Both an examination and an anthology, Nameless Cults is a collection of all of Howard's "Cthulho Mythos fiction", though the editor Robert M Price uses a fairly broad definition that includes stories where the connection is little more than the villain's name. As with most anthologies, the best stories are in the front with the classic "The Black Stone", practically a pastiche of Lovecraft, leading the pack. Other stories include a series beginning with "The Worms of the Earth", which examines Howards take on leprechauns, an adventure story that would have credited Talbot Munday, and Howard's own spin on Fu Manchu. Unfortunately, the collection also includes several "posthumous" collaborations where later authors spun stories around fragments left behind after his suicide in 1936 at the age of 30.
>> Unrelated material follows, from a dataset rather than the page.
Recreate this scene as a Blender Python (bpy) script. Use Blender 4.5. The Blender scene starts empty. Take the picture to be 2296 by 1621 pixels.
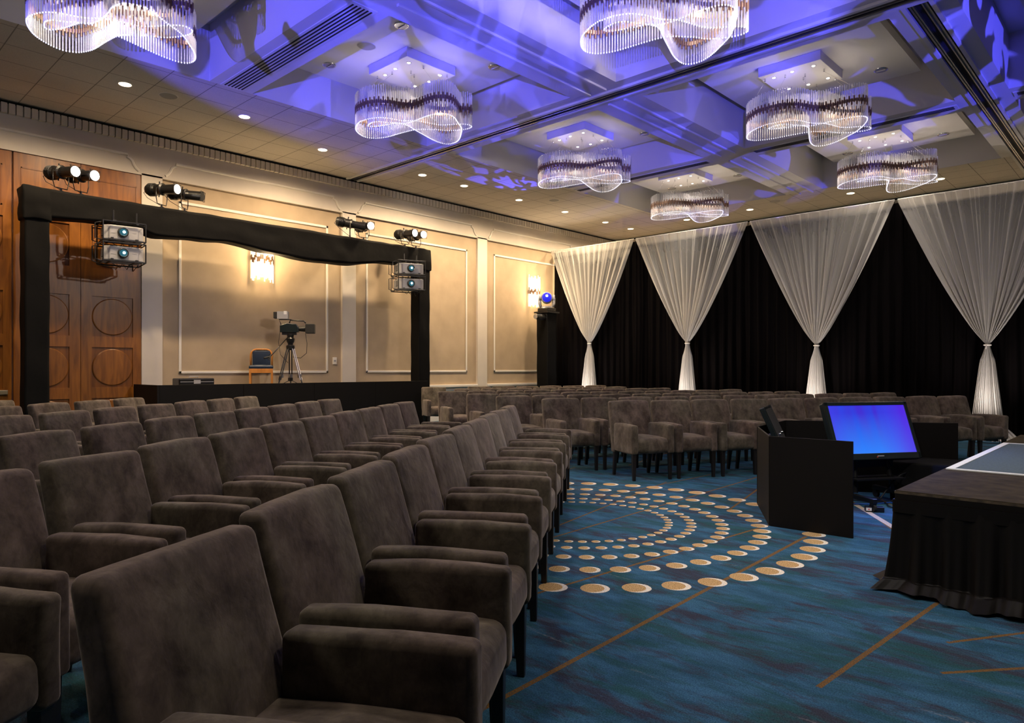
import bpy, bmesh, math, random
from mathutils import Vector, Matrix, noise
random.seed(7)
C = bpy.context.scene.collection
PI = math.pi
# ------------------------------------------------------------------ camera, view, world
FW, FH, FPX = 2296.0, 1621.0, 1565.0
YAW = math.atan((2625-1148)/FPX)
cam_d = bpy.data.cameras.new('camera'); cam = bpy.data.objects.new('camera', cam_d); C.objects.link(cam)
cam_d.sensor_fit = 'HORIZONTAL'; cam_d.sensor_width = 36.0; cam_d.lens = 36.0*FPX/FW
cam_d.shift_y = (826-FH/2)/FW
cam_d.clip_start = 0.05; cam_d.clip_end = 200
cam.location = (0, 0, 1.35); cam.rotation_euler = (PI/2, 0, YAW)
S = bpy.context.scene; S.camera = cam
S.view_settings.view_transform = 'Standard'; S.view_settings.look = 'None'
S.view_settings.gamma = 1; S.view_settings.use_curve_mapping = False
S.view_settings.exposure = 0.15
w = bpy.data.worlds.new('world'); S.world = w; w.use_nodes = True
w.node_tree.nodes['Background'].inputs[0].default_value = (.02, .02, .03, 1)
w.node_tree.nodes['Background'].inputs[1].default_value = 1
cy = S.cycles
cy.max_bounces = 5; cy.diffuse_bounces = 3; cy.glossy_bounces = 2; cy.transmission_bounces = 3
cy.transparent_max_bounces = 20; cy.caustics_reflective = False; cy.caustics_refractive = False
cy.sample_clamp_indirect = 4.0; cy.sample_clamp_direct = 30.0
WARM = (1.0, .74, .45); WARMW = (1.0, .86, .68); BLUE = (.085, .08, 1.0); COOL = (.80, .88, 1.0)

def aim(o, tgt):
    o.rotation_euler = (Vector(tgt)-o.location).to_track_quat('-Z', 'Y').to_euler()
def lamp(name, kind, loc, power, col, tgt=None, size=.1, ang=60, blend=.5, shape=None, parent=None):
    d = bpy.data.lights.new(name, kind); d.energy = power; d.color = col
    if kind == 'SPOT': d.spot_size = math.radians(ang); d.spot_blend = blend; d.shadow_soft_size = size
    elif kind == 'POINT': d.shadow_soft_size = size
    elif kind == 'AREA':
        d.size = size
        if shape: d.shape = 'RECTANGLE'; d.size, d.size_y = shape
    o = bpy.data.objects.new(name, d); C.objects.link(o); o.location = loc
    if tgt is not None: aim(o, tgt)
    if parent is not None:
        o.parent = parent; o.matrix_parent_inverse = parent.matrix_basis.inverted()
    return o
def gobo(l, scale=3.0, lo=.46, hi=.5, seed=0.0, floor_=.0):
    """breakup gobo inside a moving light: noise blocks part of the beam"""
    d = l.data; d.use_nodes = True; nt = d.node_tree; em = nt.nodes['Emission']
    tc = nt.nodes.new('ShaderNodeTexCoord'); mp = nt.nodes.new('ShaderNodeMapping')
    nz = nt.nodes.new('ShaderNodeTexNoise'); nz.inputs['Scale'].default_value = scale
    nz.inputs['Detail'].default_value = .6; nz.inputs['Distortion'].default_value = 1.6
    mp.inputs['Location'].default_value = (seed, seed*1.7, 0)
    nt.links.new(tc.outputs['Normal'], mp.inputs[0]); nt.links.new(mp.outputs[0], nz.inputs['Vector'])
    mr = nt.nodes.new('ShaderNodeMapRange')
    mr.inputs['From Min'].default_value = lo; mr.inputs['From Max'].default_value = hi
    mr.inputs['To Min'].default_value = floor_
    nt.links.new(nz.outputs[0], mr.inputs[0]); nt.links.new(mr.outputs[0], em.inputs['Strength'])

# room lights that have no visible fixture body in the photograph (stage wash and moving heads behind the camera side)
STAGE_WASH = lamp('stage_wash', 'SPOT', (-1.5, 1.0, 5.2), 430, (1, .93, .84), (-2.9, 7.5, 0), .25, 62, .9)
WALL_WASH = lamp('wall_wash', 'SPOT', (-1.5, 7.0, 5.3), 700, (1, .86, .74), (-13.6, 7.6, 2.6), .12, 60, .8)
def mover(loc, tgt, p, ang, sc, lo, seed, fl=.04, blend=.2, col=BLUE):
    l = lamp('blue_mover', 'SPOT', loc, p, col, tgt, .02, ang, blend); gobo(l, sc, lo, lo+.012, seed, fl); return l
mover((1.5, -2.5, 1.2), (-4.4, 6.6, 6.2), 9500, 25, 7.0, .37, 1.3, .25)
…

Though Howard was dabbling in Lovecraft territory, there is rarely anything of Lovecraft's wilting heros here. We are talking about the creator of Conan. Instead of ending up gibbering in a madhouse, Howard's protagonists are more likely to confront the Thing From Beyond with a broadsword and a snarl. This may sound paradoxical, but remember that Howard's Conan stories are actually pretty dark affairs about how civilisation is just a quick breath before the world descends back into its natural order of barbarism. It isn't a far step from there to Lovecraft's idea of an indifferent universe ready to corrupt and destroy mankind on a passing whim.
The one thing that stood out in Nameless Cults is how it showcases Howard's poetic streak. For a series of horror stories laced with blood and thunder, it's a slow read because of the incredible richness that Howard brings to his prose. The images he produces are so dense and vivid that reading slows down to a crawl in order to take it all in. He also creates a world that operates by its own rules–some of which, such as his views on race, are pretty strong meat by any standard, but I suspect that the more tame and effeminate readership of the 21st century may find even his basic take on manhood distasteful.
But then, Howard would probably have found that readership distasteful, too.